そんなANIだが、このほどちょっと気になる記事を目にした。
「アンダマン諸島とシンガポール、タイを空路で連結へ=インド民間航空相」 (時事通信)
この記事によれば来年3月までにANIとシンガポール、タイを空路でつなぐことを予定しているのだとか。もちろん目的は観光開発だろう。これといった産業がなく本土からの支出によって支えられてきたこの地域。国内観光ブームの高まりとともに「より新しいデスティネーション」を求める層によりANIの訪問客が増えていることを背景ともに、本土よりも地理的に近い近隣地域からの顧客層の掘り起こしという狙いがあるのだろう。
また記事中にもあるように、隣接地にポテンシャルの高い「ダイヤの原石」のような地域があることにより、ANIとのリンクはシンガポール・タイ両国にとってもメリットの高いものとなるのは当然のことだ。インドがASEAN諸国との繋がりを深めている中、政治的な対立関係のないこれらの国と共同で地域振興を図るのはごく自然な流れであろう。
ましてやインドにしてみれば本土からの距離が長いため独自では需要の急な拡大は難しい。
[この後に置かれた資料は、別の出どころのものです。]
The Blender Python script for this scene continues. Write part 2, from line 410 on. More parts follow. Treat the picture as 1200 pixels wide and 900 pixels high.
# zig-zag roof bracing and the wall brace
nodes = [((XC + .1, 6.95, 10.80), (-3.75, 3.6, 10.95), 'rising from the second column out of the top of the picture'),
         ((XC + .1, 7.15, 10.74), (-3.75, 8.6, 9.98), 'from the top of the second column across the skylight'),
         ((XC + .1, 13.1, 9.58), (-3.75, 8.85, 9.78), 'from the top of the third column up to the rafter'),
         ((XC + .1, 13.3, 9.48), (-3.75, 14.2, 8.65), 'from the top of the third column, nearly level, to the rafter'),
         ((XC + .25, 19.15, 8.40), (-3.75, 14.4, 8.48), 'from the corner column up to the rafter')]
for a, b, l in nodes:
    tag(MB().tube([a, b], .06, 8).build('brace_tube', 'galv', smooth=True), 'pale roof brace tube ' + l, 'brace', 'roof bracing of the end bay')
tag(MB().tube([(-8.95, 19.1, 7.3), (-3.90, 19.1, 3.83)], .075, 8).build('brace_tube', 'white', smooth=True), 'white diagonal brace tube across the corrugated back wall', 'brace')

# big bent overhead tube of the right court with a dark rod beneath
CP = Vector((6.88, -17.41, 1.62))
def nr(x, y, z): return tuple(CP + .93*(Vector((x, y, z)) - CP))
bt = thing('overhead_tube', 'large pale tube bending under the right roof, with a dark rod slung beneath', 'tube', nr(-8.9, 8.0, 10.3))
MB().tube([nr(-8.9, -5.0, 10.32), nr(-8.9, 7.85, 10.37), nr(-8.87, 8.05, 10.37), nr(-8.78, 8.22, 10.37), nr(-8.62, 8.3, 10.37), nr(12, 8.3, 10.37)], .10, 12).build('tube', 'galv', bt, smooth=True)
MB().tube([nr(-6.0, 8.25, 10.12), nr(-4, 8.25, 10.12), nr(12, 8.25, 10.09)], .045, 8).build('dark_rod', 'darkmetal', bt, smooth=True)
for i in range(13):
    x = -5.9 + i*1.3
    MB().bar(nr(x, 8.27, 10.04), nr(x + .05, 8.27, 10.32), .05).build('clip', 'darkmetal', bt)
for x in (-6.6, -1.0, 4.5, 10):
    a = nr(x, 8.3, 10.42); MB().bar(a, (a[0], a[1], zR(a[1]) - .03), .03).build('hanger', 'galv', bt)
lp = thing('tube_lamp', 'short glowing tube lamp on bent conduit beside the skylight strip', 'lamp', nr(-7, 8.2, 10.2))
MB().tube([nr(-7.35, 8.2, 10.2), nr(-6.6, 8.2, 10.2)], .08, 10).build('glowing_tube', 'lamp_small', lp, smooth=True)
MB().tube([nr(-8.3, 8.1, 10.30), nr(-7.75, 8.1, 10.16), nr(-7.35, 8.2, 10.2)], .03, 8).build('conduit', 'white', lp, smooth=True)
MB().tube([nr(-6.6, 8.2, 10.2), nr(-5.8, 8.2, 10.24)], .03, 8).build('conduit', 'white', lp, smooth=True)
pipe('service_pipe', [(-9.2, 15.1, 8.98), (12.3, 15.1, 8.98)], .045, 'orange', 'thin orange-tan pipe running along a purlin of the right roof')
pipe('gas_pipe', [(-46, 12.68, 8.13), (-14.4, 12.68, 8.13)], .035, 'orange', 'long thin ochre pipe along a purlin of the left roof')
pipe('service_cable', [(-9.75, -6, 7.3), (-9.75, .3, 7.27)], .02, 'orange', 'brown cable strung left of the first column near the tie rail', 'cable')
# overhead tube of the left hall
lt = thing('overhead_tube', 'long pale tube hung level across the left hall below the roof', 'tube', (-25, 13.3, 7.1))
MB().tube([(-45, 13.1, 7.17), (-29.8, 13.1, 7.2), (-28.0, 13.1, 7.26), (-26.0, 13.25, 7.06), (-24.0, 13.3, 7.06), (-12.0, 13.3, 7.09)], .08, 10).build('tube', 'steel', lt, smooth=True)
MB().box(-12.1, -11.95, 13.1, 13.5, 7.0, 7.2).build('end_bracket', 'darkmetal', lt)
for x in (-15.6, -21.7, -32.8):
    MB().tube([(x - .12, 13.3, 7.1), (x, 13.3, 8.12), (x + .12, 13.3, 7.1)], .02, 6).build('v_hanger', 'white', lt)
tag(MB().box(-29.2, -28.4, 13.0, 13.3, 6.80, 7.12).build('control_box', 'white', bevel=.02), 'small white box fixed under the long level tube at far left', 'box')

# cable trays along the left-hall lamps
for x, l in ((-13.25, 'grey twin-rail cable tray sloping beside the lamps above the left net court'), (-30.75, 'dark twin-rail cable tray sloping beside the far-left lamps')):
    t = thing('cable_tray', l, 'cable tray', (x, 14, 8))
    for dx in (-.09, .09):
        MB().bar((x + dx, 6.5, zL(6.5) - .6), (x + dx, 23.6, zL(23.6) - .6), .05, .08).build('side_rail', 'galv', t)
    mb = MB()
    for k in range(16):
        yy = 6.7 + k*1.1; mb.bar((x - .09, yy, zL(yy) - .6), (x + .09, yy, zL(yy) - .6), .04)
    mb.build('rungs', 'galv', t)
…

自国民の可処分所得が多く、かつ欧米や東アジア等からの訪問客が多いこれらの国々に玄関口を設けたら凄いことになるのではないかと私自身常々思っていた。
今後、アンダマンを訪れるための出発地はコルカタ、チェンナイではなく、距離的により近い東南アジア地域にシフトしていき、インドのANIというよりもグアムやサイパンのように国際的な一大リゾート地として広く認知されるようになっていくことになるのかもしれない。
もとよりこの地域ネイティブの民族とインド本土からやってくる移民たちとの軋轢その他いろいろあるようだが、これまで国内の辺境であった地域が一足飛びに国際観光地化するとどういうことになるのだろう? 観光客の奔流とともに、これまでよりも大きな規模での移民の流入、内外からの盛んな投資などに晒されて、島々の地形まで変えてしまうような大きな開発の波が訪れるのではないだろうか。
今から10年、15年後には「アンダマン6日間 ×万円」なんていう広告が新聞に載り、各国の高級ホテルチェーンがフェンスで囲い込んだプライベート・ビーチあるいは無人島をまるごと占有したリゾート・アイランドを売りにするといったANIのイメージが私たちの間に定着してしまう・・・なんてことも昨今のインドではありえないことではないように思える。ANIで世界未曾有の規模での大リゾート開発が始まるのではないかという予感がする。
広大なエリアに及ぶ割には少ない人口、その中には「稼ぐため」に本土からの移民が占める割合が高くいことなどから、地元からは開発に反対ないしは懐疑的な声はあまり上がってこないのではなかろうか。また本土の人々にしてみても、ANIは地理的に離れ過ぎてあまり問題意識を持ちえないのではないかという気もする。
「開発=悪」と決め付けるつもりはないのだが、環境保全、地域伝統文化の保護等々と合わせて、どうバランスを取っていくのだろうか?ANIの将来、「人類の叡智が試される」といっても大袈裟ではないかもしれない。今後の推移について大いに注目していきたい。